Well . . . this is the first time I’ve attempted to watercolor hounds, and I must say it’s giving me quite a challenge.  I spend more time staring at the photographs than painting.  The foreshortening is always a problem for me, but more than that, the trick of making predominantly white hounds emerge from a sunwashed dusty trail often leaves me scratching my head.  I am enjoying the challenge, and hope all will end well.  I have considerable time invested in this experiment, and it has plenty of firsts–my first attempt at pouring watercolor pigment onto the damp paper, my first attempt to paint equestrians, my first attempt at hounds–I guess this entire painting is a first attempt!

Jennifer in the Hunt, January 24, 2010

January 24, 2010

Jennifer in the Hunt

What a spectacular day to be outside for painting.  Lynda Lewis makes me feel welcome painting under the trees at Lyndon Acres in Burleson while my wife rides.  This painting I started before Christmas, but then got cold feet and let it lay dormant a few weeks (however, it continued to compost in my mind).  I’m completely out of my comfort zone here.  I’m pouring watercolors for the first time in my life, and painting with a limited palette of pure pigments instead of earth tones.  I have very limited experience in painting horses (about 4-5 watercolor sketches in my entire life) and have never painted hounds (which will eventually materialize in the foreground).  The colors are brighter than I am used to, but I’m enjoying the blaze before my eyes.  I’m spending much more time studying the photographs given to me by Jennifer Stewart (who created and maintains my website), beautiful photos taken by her husband.  I appreciate so much her contribution to this new adventure, and am looking forward to seeing where it will take me.  I still have a long way to go before I can get closure on this one, but at least I’m having fun.

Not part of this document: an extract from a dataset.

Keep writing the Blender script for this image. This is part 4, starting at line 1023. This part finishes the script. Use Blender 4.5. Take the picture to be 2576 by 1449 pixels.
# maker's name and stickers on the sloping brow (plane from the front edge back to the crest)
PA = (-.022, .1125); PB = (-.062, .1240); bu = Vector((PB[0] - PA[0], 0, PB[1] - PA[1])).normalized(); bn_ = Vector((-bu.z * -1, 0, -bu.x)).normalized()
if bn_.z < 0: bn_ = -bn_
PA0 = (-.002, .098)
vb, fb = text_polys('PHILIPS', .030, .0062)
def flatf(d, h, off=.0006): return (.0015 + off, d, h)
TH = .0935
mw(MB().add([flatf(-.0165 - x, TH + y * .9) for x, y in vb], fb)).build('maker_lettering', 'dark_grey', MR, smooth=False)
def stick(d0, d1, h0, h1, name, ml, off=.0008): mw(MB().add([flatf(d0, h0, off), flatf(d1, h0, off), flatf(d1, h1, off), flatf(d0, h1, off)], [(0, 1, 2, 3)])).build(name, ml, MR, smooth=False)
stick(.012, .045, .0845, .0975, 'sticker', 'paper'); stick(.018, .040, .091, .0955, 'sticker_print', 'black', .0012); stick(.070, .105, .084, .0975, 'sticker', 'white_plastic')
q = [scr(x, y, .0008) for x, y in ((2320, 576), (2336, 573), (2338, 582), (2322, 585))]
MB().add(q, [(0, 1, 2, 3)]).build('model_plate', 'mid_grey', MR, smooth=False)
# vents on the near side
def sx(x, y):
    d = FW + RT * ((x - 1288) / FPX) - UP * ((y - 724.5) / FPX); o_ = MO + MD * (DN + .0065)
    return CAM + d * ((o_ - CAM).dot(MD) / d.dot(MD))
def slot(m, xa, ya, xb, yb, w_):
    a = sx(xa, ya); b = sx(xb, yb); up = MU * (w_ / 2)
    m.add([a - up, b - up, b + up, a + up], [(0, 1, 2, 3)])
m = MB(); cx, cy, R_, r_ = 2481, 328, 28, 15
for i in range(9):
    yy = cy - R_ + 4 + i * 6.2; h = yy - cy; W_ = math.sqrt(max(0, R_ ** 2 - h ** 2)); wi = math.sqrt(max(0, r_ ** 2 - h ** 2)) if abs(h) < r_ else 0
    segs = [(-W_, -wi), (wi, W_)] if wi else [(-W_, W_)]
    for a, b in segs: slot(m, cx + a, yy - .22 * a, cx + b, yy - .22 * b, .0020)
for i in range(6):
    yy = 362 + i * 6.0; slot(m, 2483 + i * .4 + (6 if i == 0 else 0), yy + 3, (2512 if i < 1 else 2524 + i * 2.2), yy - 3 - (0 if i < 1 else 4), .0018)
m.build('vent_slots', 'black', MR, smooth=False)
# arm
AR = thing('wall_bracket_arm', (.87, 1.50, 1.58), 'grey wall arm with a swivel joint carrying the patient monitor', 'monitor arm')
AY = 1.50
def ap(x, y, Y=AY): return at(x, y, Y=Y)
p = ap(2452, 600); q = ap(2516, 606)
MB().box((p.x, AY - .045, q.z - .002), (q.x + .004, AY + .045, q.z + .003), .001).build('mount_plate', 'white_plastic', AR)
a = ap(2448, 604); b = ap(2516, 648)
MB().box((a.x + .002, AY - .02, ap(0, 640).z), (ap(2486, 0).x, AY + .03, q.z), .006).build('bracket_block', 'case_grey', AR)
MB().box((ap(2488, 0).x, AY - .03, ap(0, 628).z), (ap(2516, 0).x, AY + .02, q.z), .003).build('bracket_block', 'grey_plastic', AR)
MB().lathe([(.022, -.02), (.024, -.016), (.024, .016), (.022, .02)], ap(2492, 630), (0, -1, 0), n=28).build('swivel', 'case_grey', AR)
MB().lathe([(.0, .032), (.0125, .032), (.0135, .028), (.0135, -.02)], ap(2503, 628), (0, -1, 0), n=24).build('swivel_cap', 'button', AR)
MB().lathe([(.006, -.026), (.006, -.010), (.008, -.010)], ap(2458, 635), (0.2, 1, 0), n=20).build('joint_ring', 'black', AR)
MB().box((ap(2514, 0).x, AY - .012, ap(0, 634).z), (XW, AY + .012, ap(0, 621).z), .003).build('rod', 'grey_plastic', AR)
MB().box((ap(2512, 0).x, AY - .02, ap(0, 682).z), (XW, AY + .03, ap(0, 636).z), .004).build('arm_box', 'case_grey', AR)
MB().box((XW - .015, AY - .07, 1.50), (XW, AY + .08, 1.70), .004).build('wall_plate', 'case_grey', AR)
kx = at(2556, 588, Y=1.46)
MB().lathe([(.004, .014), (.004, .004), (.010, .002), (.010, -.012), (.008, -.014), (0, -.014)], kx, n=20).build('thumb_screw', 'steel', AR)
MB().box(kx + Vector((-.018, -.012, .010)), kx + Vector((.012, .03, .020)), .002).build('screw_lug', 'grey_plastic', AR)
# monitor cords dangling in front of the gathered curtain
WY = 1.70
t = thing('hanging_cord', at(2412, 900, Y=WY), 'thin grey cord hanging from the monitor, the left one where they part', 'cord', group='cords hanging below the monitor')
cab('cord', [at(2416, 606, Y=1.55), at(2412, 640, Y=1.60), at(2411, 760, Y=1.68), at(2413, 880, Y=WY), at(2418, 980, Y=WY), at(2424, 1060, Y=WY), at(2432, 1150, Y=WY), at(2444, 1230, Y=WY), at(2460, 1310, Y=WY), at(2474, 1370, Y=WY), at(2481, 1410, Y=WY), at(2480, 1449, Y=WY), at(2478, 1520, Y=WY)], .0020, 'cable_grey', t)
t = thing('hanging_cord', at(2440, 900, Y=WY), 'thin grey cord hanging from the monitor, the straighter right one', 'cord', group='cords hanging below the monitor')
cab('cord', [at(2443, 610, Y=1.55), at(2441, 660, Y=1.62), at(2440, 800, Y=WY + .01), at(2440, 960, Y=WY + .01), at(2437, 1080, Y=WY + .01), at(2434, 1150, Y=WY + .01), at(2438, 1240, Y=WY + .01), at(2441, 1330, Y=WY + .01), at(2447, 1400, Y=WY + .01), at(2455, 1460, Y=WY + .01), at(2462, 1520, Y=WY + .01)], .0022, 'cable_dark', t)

My Studio under the Trees, January 18, 2010

January 18, 2010

Fox Hunt

I’m hesitant to post a work-in-progress, especially if the content is unrecognizable.  Nevertheless, I wish to keep the blog active by posting at least once a day.  And this present work finds me in unfamiliar waters.  It is a poured watercolor, the first one I have ever tried.  Almost no brushwork is present, as instead I have spritzed the paper with a spray water bottle after masking certain areas, and then have poured watercolors straight out of a bowl, then working with tissue paper, additional spritzes, and tilting the page around to move the pigments all over the page.

The subject is a fox hunt, though the viewer probably cannot make out the ghostly traces of several equestrians following a pack of hounds.  I think this work shows potential.

It was a beautiful day in Texas, with temperatures in the high 60’s and the sun bright all day.  I spent the afternoon at Lyndon Acres in Burleson, where my wife stables her horse and spent some quality time today riding.  I set up my
“studio under the trees” and had a fabulous time experimenting with this new technique (new for me, anyway).